The fragmentary scenes that haunt my memories are obsessive in character.
W.G. Sebald has a completely distinctive style, a confluence of old-fashionable prose, a consistent narrator (a solo traveler in remote or off-season European locations), overlapping storytellers explaining their personal histories, and a sense that the book is actually about something that goes purposely unmentioned. He creates a pervasive mood of melancholy and nostalgia for a lost world. And there are those enigmatic photographs.
The Emigrants is filled with Sebaldian images:
- A house with "hidden passageways [that] branched off, running behind the walls in such a way that the servants, ceaselessly hurrying to an fro laden with coal scuttles, baskets of firewood, cleaning materials, bed linen and tea trays, never had to cross the paths of their betters."

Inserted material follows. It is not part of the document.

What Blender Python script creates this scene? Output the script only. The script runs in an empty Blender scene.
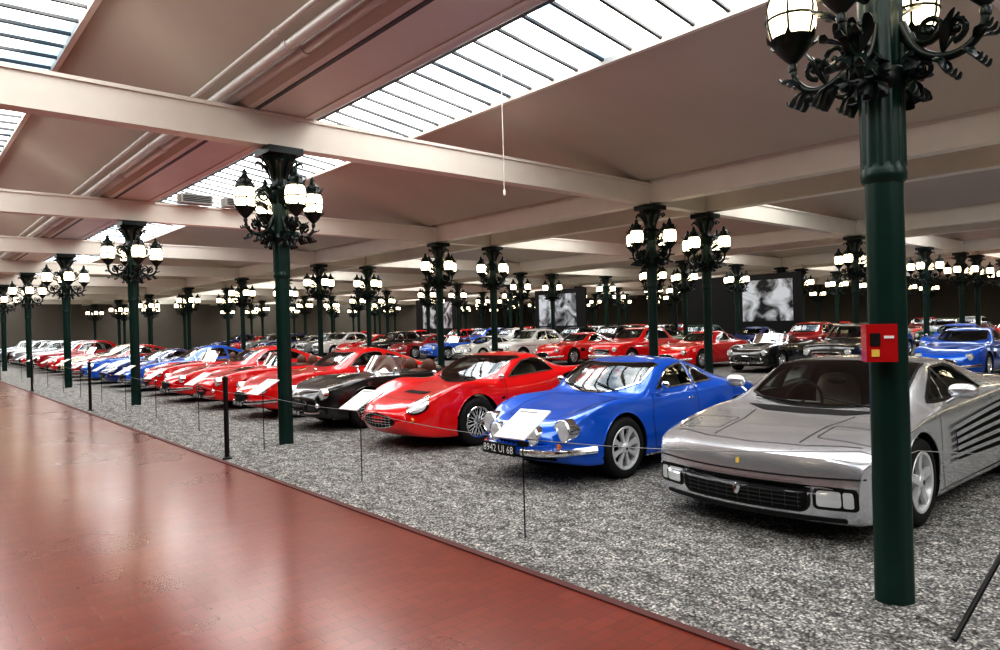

- The frozen remains of a mountain guide released by a glacier after 72 years.
- A former mental health spa now occupied by a beekeeper.
- A stay in the crumbling nineteenth-century Midland Hotel in Manchester.

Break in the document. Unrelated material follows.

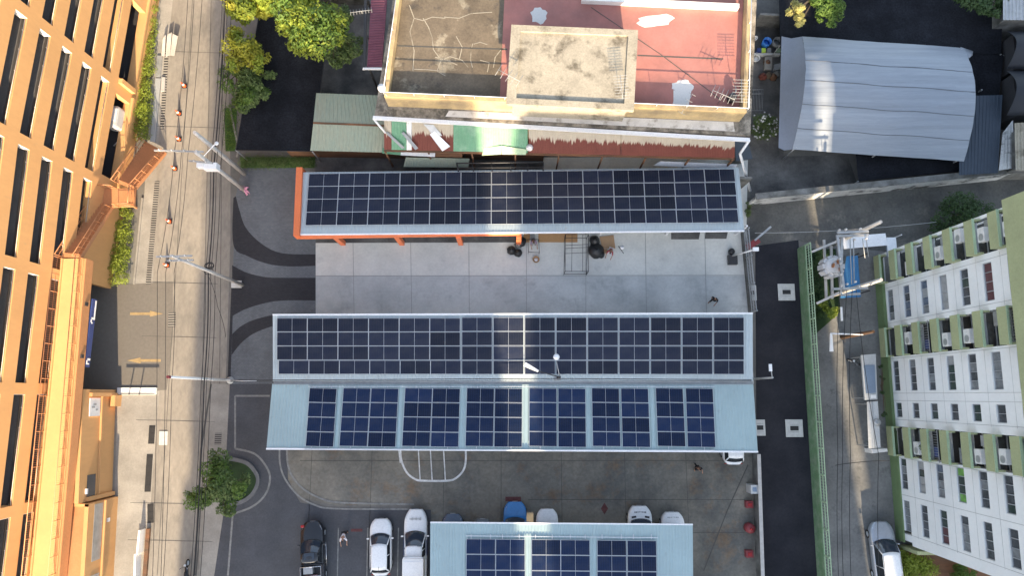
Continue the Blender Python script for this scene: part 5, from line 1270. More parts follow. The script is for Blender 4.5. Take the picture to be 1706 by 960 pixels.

- A visit to an overgrown (and locked) Jewish cemetery.
- A empty streets in the formerly bustling resort town of Deauville.

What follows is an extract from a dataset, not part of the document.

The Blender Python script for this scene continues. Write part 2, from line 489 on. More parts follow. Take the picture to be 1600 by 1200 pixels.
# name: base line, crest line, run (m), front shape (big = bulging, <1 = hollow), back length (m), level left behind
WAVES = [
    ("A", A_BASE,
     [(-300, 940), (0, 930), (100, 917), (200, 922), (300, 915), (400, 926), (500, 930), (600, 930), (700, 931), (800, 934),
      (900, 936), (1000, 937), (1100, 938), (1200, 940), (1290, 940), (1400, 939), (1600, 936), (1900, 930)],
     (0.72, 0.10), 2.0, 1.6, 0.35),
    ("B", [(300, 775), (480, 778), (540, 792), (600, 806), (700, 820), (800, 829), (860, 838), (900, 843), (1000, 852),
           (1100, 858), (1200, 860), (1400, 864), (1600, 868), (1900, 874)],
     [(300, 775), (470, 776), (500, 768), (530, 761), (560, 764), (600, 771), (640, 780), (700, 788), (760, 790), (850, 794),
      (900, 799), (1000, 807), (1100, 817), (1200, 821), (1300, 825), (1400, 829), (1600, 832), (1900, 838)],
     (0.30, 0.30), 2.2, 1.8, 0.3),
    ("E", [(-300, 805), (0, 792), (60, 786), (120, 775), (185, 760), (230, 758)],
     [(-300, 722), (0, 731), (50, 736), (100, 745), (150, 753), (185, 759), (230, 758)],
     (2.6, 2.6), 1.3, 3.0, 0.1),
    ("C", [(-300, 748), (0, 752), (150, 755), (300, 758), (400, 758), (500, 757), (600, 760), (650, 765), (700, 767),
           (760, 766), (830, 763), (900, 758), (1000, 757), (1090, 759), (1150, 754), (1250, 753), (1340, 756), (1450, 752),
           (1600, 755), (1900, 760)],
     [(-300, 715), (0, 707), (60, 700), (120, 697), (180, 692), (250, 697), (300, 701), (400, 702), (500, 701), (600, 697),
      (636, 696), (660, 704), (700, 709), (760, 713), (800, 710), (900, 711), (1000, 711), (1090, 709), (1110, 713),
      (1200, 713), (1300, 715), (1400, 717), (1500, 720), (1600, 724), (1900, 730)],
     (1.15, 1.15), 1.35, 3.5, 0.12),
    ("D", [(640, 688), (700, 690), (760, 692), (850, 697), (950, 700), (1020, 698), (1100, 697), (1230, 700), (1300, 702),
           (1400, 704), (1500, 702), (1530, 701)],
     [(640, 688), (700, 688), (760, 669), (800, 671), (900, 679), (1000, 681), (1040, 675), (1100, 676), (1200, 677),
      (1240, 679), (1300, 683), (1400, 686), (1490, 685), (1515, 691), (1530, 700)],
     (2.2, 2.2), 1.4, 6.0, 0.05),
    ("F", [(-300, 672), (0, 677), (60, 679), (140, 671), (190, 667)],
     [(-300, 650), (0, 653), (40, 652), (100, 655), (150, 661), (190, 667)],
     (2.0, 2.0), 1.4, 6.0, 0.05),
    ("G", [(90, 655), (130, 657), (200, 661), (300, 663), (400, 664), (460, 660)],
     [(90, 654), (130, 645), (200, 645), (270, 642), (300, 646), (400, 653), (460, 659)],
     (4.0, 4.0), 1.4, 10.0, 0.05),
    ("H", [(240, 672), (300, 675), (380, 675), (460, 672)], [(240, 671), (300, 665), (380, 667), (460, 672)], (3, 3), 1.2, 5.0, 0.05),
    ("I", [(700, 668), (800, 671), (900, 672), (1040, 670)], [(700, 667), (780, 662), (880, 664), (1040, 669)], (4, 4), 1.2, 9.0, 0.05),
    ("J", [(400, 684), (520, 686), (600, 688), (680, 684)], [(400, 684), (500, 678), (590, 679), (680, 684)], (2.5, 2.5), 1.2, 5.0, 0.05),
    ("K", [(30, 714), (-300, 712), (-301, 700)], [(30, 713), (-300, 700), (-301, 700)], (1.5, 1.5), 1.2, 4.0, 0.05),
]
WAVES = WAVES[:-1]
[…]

"If one pauses for a while before the seemingly unoccupied houses, ... one of the closed window shutters on the top floor will open slightly, a hand will appear and shake out a duster, fearfully slowly, so that one inevitably concludes that the whole of Deauville consists of gloomy interiors where womenfolk, condemned to perpetual invisibility and eternal dusting, move silently about, waiting for the moment when they can signal with their dusters to some passer-by"
Our narrator consistently describes decayed landscapes that obscure the hidden activities of an unfavored group.
I've noticed that everyone's favorite Sebald book tends to be whichever one they read first, whichever one introduced them to his unique genius. I read The Rings of Saturn many years ago, so I naturally prefer it, or rather my memory of it, to The Emigrants. Would that preference survive a re-reading? We'll find out some day.